Task goal: Give the listing again character for character, but drop the images.

Extracted records:
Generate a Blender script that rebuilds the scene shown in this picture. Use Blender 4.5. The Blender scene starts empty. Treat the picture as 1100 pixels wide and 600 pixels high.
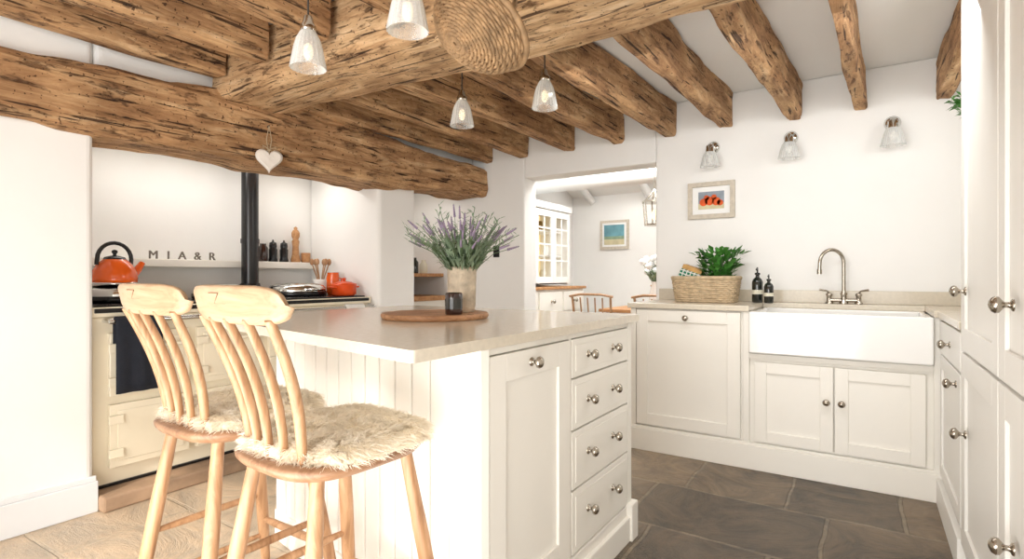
import bpy, math, random
from mathutils import Vector, Matrix, noise
random.seed(7)
S=bpy.context.scene
R=random.Random(5)
def lin(c):
    return tuple(((x/255)/12.92 if x/255<=0.04045 else ((x/255+0.055)/1.055)**2.4) for x in c)
# ---------------- materials ----------------
def newmat(name):
    m=bpy.data.materials.new(name); m.use_nodes=True
    nt=m.node_tree; b=nt.nodes['Principled BSDF']
    return m,nt,b
def mat(name,rgb,rough=0.5,metal=0,var=0.0,vscale=8,bump=0.0,bscale=60,emit=None,es=0,coat=0,transl=0):
    m,nt,b=newmat(name); c=lin(rgb)
    b.inputs['Roughness'].default_value=rough; b.inputs['Metallic'].default_value=metal
    if coat: b.inputs['Coat Weight'].default_value=coat; b.inputs['Coat Roughness'].default_value=0.08
    tc=nt.nodes.new('ShaderNodeTexCoord')
    n=nt.nodes.new('ShaderNodeTexNoise'); n.inputs['Scale'].default_value=vscale; n.inputs['Detail'].default_value=5
    nt.links.new(tc.outputs['Object'],n.inputs['Vector'])
    r=nt.nodes.new('ShaderNodeValToRGB')
    v=max(var,0.01)
    r.color_ramp.elements[0].position=.3; r.color_ramp.elements[1].position=.7
    r.color_ramp.elements[0].color=(c[0]*(1-v),c[1]*(1-v),c[2]*(1-v),1)
    r.color_ramp.elements[1].color=(min(1,c[0]*(1+v)),min(1,c[1]*(1+v)),min(1,c[2]*(1+v)),1)
    nt.links.new(n.outputs['Fac'],r.inputs['Fac']); nt.links.new(r.outputs['Color'],b.inputs['Base Color'])
    if bump>0:
        n2=nt.nodes.new('ShaderNodeTexNoise'); n2.inputs['Scale'].default_value=bscale; n2.inputs['Detail'].default_value=6
        nt.links.new(tc.outputs['Object'],n2.inputs['Vector'])
        bp=nt.nodes.new('ShaderNodeBump'); bp.inputs['Strength'].default_value=bump; bp.inputs['Distance'].default_value=0.01
        nt.links.new(n2.outputs['Fac'],bp.inputs['Height']); nt.links.new(bp.outputs['Normal'],b.inputs['Normal'])
    if emit:
        b.inputs['Emission Color'].default_value=(*lin(emit),1); b.inputs['Emission Strength'].default_value=es
    if transl:
        t=nt.nodes.new('ShaderNodeBsdfTranslucent'); mx=nt.nodes.new('ShaderNodeMixShader'); mx.inputs[0].default_value=transl
        nt.links.new(r.outputs['Color'],t.inputs['Color']); nt.links.new(b.outputs[0],mx.inputs[1]); nt.links.new(t.outputs[0],mx.inputs[2])
        nt.links.new(mx.outputs[0],nt.nodes['Material Output'].inputs['Surface'])
    return m
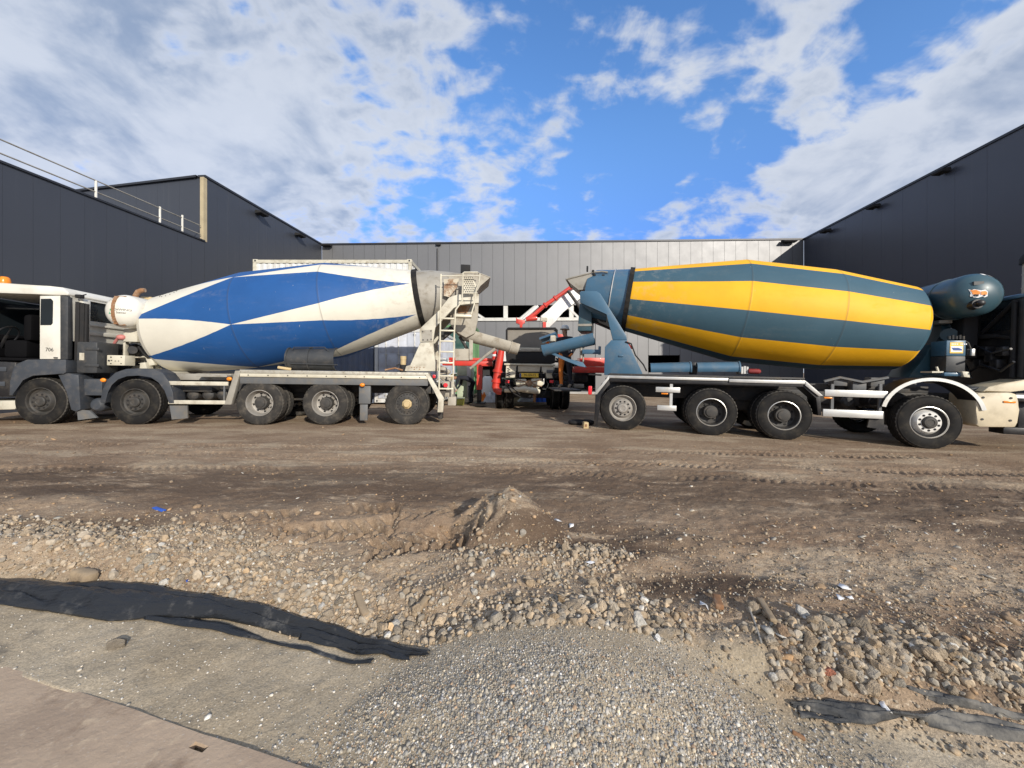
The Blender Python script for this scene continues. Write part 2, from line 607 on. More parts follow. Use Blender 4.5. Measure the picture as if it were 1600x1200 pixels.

Exercise solution:
Generate a Blender script that rebuilds the scene shown in this picture. Use Blender 4.5. The Blender scene starts empty. Treat the picture as 1100 pixels wide and 600 pixels high.
import bpy, math, random
from mathutils import Vector, Matrix, noise
random.seed(7)
S=bpy.context.scene
R=random.Random(5)
def lin(c):
    return tuple(((x/255)/12.92 if x/255<=0.04045 else ((x/255+0.055)/1.055)**2.4) for x in c)
# ---------------- materials ----------------
def newmat(name):
    m=bpy.data.materials.new(name); m.use_nodes=True
    nt=m.node_tree; b=nt.nodes['Principled BSDF']
    return m,nt,b
def mat(name,rgb,rough=0.5,metal=0,var=0.0,vscale=8,bump=0.0,bscale=60,emit=None,es=0,coat=0,transl=0):
    m,nt,b=newmat(name); c=lin(rgb)
    b.inputs['Roughness'].default_value=rough; b.inputs['Metallic'].default_value=metal
    if coat: b.inputs['Coat Weight'].default_value=coat; b.inputs['Coat Roughness'].default_value=0.08
    tc=nt.nodes.new('ShaderNodeTexCoord')
    n=nt.nodes.new('ShaderNodeTexNoise'); n.inputs['Scale'].default_value=vscale; n.inputs['Detail'].default_value=5
    nt.links.new(tc.outputs['Object'],n.inputs['Vector'])
    r=nt.nodes.new('ShaderNodeValToRGB')
    v=max(var,0.01)
    r.color_ramp.elements[0].position=.3; r.color_ramp.elements[1].position=.7
    r.color_ramp.elements[0].color=(c[0]*(1-v),c[1]*(1-v),c[2]*(1-v),1)
    r.color_ramp.elements[1].color=(min(1,c[0]*(1+v)),min(1,c[1]*(1+v)),min(1,c[2]*(1+v)),1)
    nt.links.new(n.outputs['Fac'],r.inputs['Fac']); nt.links.new(r.outputs['Color'],b.inputs['Base Color'])
    if bump>0:
        n2=nt.nodes.new('ShaderNodeTexNoise'); n2.inputs['Scale'].default_value=bscale; n2.inputs['Detail'].default_value=6
        nt.links.new(tc.outputs['Object'],n2.inputs['Vector'])
        bp=nt.nodes.new('ShaderNodeBump'); bp.inputs['Strength'].default_value=bump; bp.inputs['Distance'].default_value=0.01
        nt.links.new(n2.outputs['Fac'],bp.inputs['Height']); nt.links.new(bp.outputs['Normal'],b.inputs['Normal'])
    if emit:
        b.inputs['Emission Color'].default_value=(*lin(emit),1); b.inputs['Emission Strength'].default_value=es
    if transl:
        t=nt.nodes.new('ShaderNodeBsdfTranslucent'); mx=nt.nodes.new('ShaderNodeMixShader'); mx.inputs[0].default_value=transl
        nt.links.new(r.outputs['Color'],t.inputs['Color']); nt.links.new(b.outputs[0],mx.inputs[1]); nt.links.new(t.outputs[0],mx.inputs[2])
        nt.links.new(mx.outputs[0],nt.nodes['Material Output'].inputs['Surface'])
    return m
The Blender Python script for this scene continues. Write part 2, from line 607 on. More parts follow. Use Blender 4.5. Measure the picture as if it were 1600x1200 pixels.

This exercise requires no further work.